### TASK
Starting with the first line of the data below, copy each line up to and including the one containing "from mathutils import Vector, Matrix". Pictures stay out.

****************************************

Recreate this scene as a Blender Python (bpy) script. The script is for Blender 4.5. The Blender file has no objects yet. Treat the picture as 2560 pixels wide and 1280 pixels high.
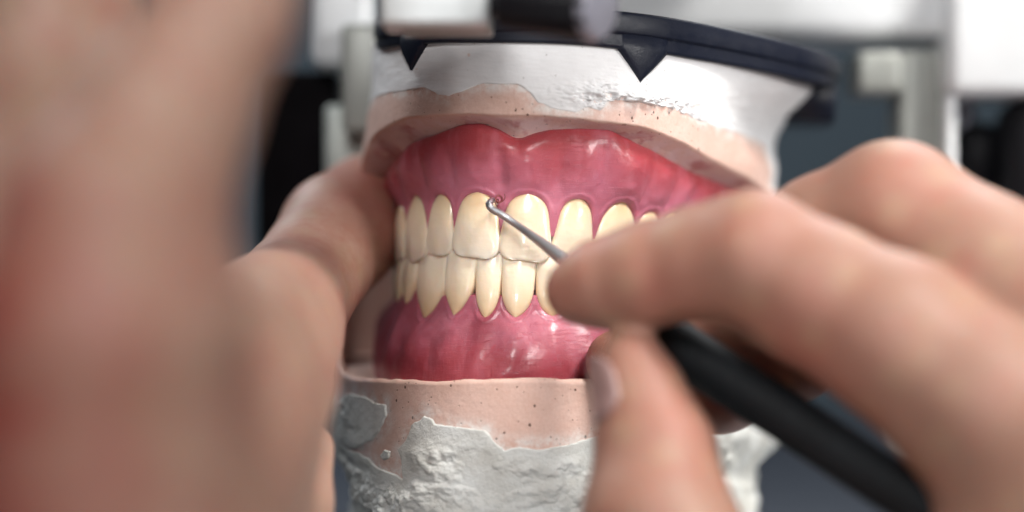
import bpy, math
import numpy as np
from mathutils import Vector, Matrix

# ------------------------------------------------------------------ scene, camera, light
# 1 Blender unit = 1 cm (a macro photograph). X right, Y away from the camera, Z up.
D = 35.6
sc = bpy.context.scene
C = sc.collection
cam_d = bpy.data.cameras.new('camera'); cam = bpy.data.objects.new('camera', cam_d); C.objects.link(cam)
cam.location = (0, -D, 0); cam.rotation_euler = (math.radians(90), 0, 0)
cam_d.lens = 75; cam_d.sensor_width = 36; cam_d.clip_start = 0.5; cam_d.clip_end = 500
cam_d.dof.use_dof = True; cam_d.dof.focus_distance = D + 0.15; cam_d.dof.aperture_fstop = 0.0375 / 0.92
sc.camera = cam
w = bpy.data.worlds.new('World'); sc.world = w; w.use_nodes = True
w.node_tree.nodes['Background'].inputs[0].default_value = (0.80, 0.90, 1.0, 1)
w.node_tree.nodes['Background'].inputs[1].default_value = 0.05
def area(name, loc, target, size, power, col, sy=None, spread=180):
    l = bpy.data.lights.new(name, 'AREA'); l.energy = power; l.size = size; l.color = col
    l.spread = math.radians(spread)
    if sy: l.shape = 'RECTANGLE'; l.size_y = sy
    o = bpy.data.objects.new(name, l); C.objects.link(o); o.location = loc
    o.rotation_euler = (Vector(target) - Vector(loc)).to_track_quat('-Z', 'Y').to_euler()
    return o
area('key_lamp', (32, -26, 46), (6.0, 0, 0), 20, 2150, (1.0, 0.965, 0.91), None, 24)
area('front_fill', (-4, -60, 28), (1.0, 0, -1), 14, 1100, (1.0, 0.985, 0.97), 20, 32)  # added soft fill from the front, lifts the teeth and lower cast
area('low_lamp', (-9, -52, -10), (2, 0, 0), 5, 200, (1, 1, 1), None, 40)
area('right_lamp', (50, -34, 7), (6, 0, 1.5), 16, 780, (1.0, .98, .96), None, 25)
area('left_fill', (-26, 26, 34), (-3, 3, -1), 14, 12000, (0.93, 0.97, 1.0))  # added fill to brighten the left side of the casts
area('back_lamp', (20, 30, 45), (4, 8, 2), 24, 20000, (0.95, 0.98, 1.0))
sc.view_settings.view_transform = 'Standard'; sc.view_settings.look = 'None'
sc.view_settings.exposure = 0; sc.view_settings.gamma = 1
sc.cycles.use_denoising = True
sc.cycles.max_bounces = 8

K = 2560 / (2 * D * 18 / 75)
def P(px, py, y):
    f = (D + y) / D / K
    return np.array([(px - 1280) * f, y, (640 - py) * f])

# ------------------------------------------------------------------ numeric helpers
def sstep(a, b, x):
    t = np.clip((x - a) / (b - a), 0, 1); return t * t * (3 - 2 * t)
_r = np.random.RandomState(7); LAT = _r.rand(32, 32, 32)
def vnoise(p):
    p = np.asarray(p, float); i = np.floor(p).astype(int); f = p - i; f = f * f * (3 - 2 * f)
    x, y, z = [i[..., k] % 32 for k in range(3)]; x1, y1, z1 = (x + 1) % 32, (y + 1) % 32, (z + 1) % 32
    fx, fy, fz = f[..., 0], f[..., 1], f[..., 2]
    def m(a, b, t): return a + (b - a) * t
    return m(m(m(LAT[x, y, z], LAT[x1, y, z], fx), m(LAT[x, y1, z], LAT[x1, y1, z], fx), fy),
             m(m(LAT[x, y, z1], LAT[x1, y, z1], fx), m(LAT[x, y1, z1], LAT[x1, y1, z1], fx), fy), fz) * 2 - 1
def fbm(p, freq, octv=4, gain=0.5, off=0.0):
    p = np.asarray(p, float); a = 1.0; s = 0; t = 0
    for k in range(octv):
        s = s + a * vnoise(p * freq + off + 11.3 * k); t += a; a *= gain; freq *= 2.03
    return s / t
def poly_sdf(x, y, poly):
    """signed distance to a polygon, negative inside"""
    poly = np.asarray(poly, float); n = len(poly)
    d = np.full(x.shape, 1e9); ins = np.zeros(x.shape, bool)
    for i in range(n):
        ax, ay = poly[i]; bx, by = poly[(i + 1) % n]
        ex, ey = bx - ax, by - ay; wx, wy = x - ax, y - ay
        t = np.clip((wx * ex + wy * ey) / (ex * ex + ey * ey + 1e-12), 0, 1)
        d = np.minimum(d, (wx - ex * t) ** 2 + (wy - ey * t) ** 2)
        c = (ay > y) != (by > y)
        xi = ax + (y - ay) * (bx - ax) / ((by - ay) if by != ay else 1e-9)
        ins ^= c & (x < xi)
    d = np.sqrt(d); return np.where(ins, -d, d)
def catmull(pts, n=12, closed=False):
    pts = [np.array(p, float) for p in pts]; m = len(pts); out = []
    rng = range(m if closed else m - 1)
    for i in rng:
        if closed: a, b, c, d = pts[i - 1], pts[i], pts[(i + 1) % m], pts[(i + 2) % m]
        else: a, b, c, d = pts[max(i - 1, 0)], pts[i], pts[i + 1], pts[min(i + 2, m - 1)]
        for k in range(n):
            t = k / n
            out.append(0.5 * (2 * b + (c - a) * t + (2 * a - 5 * b + 4 * c - d) * t * t + (3 * b - a - 3 * c + d) * t ** 3))
    if not closed: out.append(pts[-1])
    return np.array(out)

# ------------------------------------------------------------------ object helpers
def mk(name, verts, faces, mat, parent=None, smooth=True, attrs=None):
    me = bpy.data.meshes.new(name)
    if isinstance(faces, np.ndarray):
        faces = faces.tolist()
    me.from_pydata([tuple(v) for v in np.asarray(verts, float).tolist()], [], faces); me.update()
    if attrs:
        for k, v in attrs.items():
            a = me.attributes.new(k, 'FLOAT', 'POINT'); a.data.foreach_set('value', np.asarray(v, np.float32))
    if smooth: me.polygons.foreach_set('use_smooth', [True] * len(me.polygons))
    me.materials.append(mat)
    o = bpy.data.objects.new(name, me); C.objects.link(o)
    if parent: o.parent = parent; o.matrix_parent_inverse = parent.matrix_basis.inverted()
    return o
def tag(o, label, cat, group=None, kind=None):
    if label: o['label'] = label
    if cat: o['category'] = cat
    if group: o['group'] = group
    if kind: o['kind'] = kind
    return o
def thing(name, loc, label, cat, group=None):
    o = bpy.data.objects.new(name, None); C.objects.link(o); o.location = loc
    o.empty_display_size = 0.5
    return tag(o, label, cat, group)
def gridfaces(n, m, wrap=False):
    """n columns x m rows -> quads; column index major"""
    ii = np.arange(n if wrap else n - 1)[:, None]; jj = np.arange(m - 1)[None, :]
    a = ii * m + jj; b = ((ii + 1) % n) * m + jj
    return np.stack([a, b, b + 1, a + 1], -1).reshape(-1, 4)
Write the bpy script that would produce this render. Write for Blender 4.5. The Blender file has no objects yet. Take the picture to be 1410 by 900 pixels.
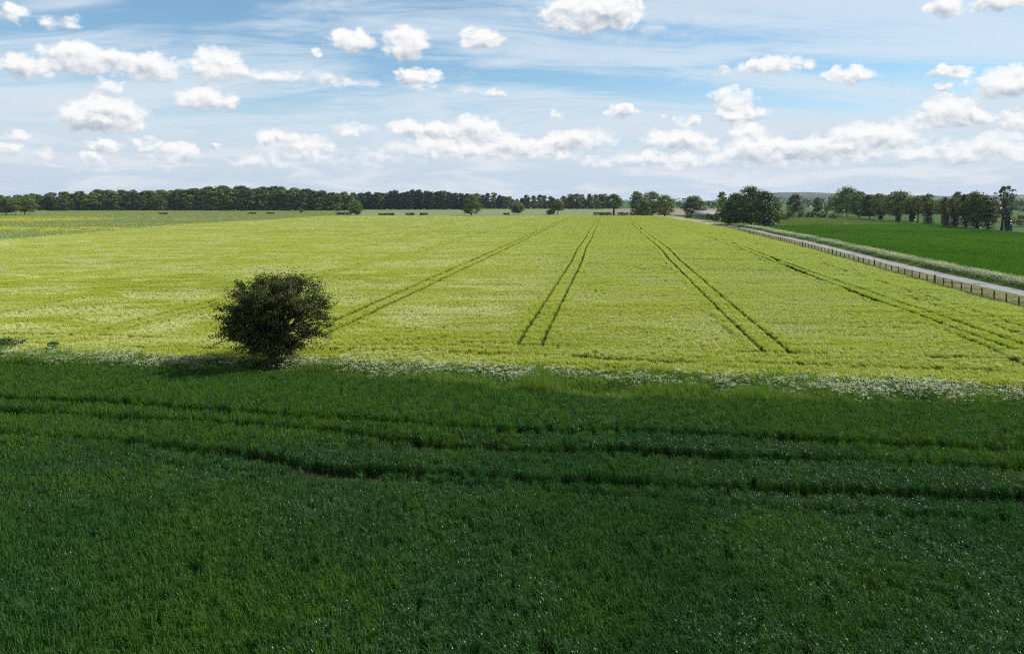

****************************************

### TASK RESULT
Recreate this scene as a Blender Python (bpy) script. The script is for Blender 4.5. The Blender file has no objects yet. Treat the picture as 2560 pixels wide and 1280 pixels high.
import bpy, math
import numpy as np
from mathutils import Vector, Matrix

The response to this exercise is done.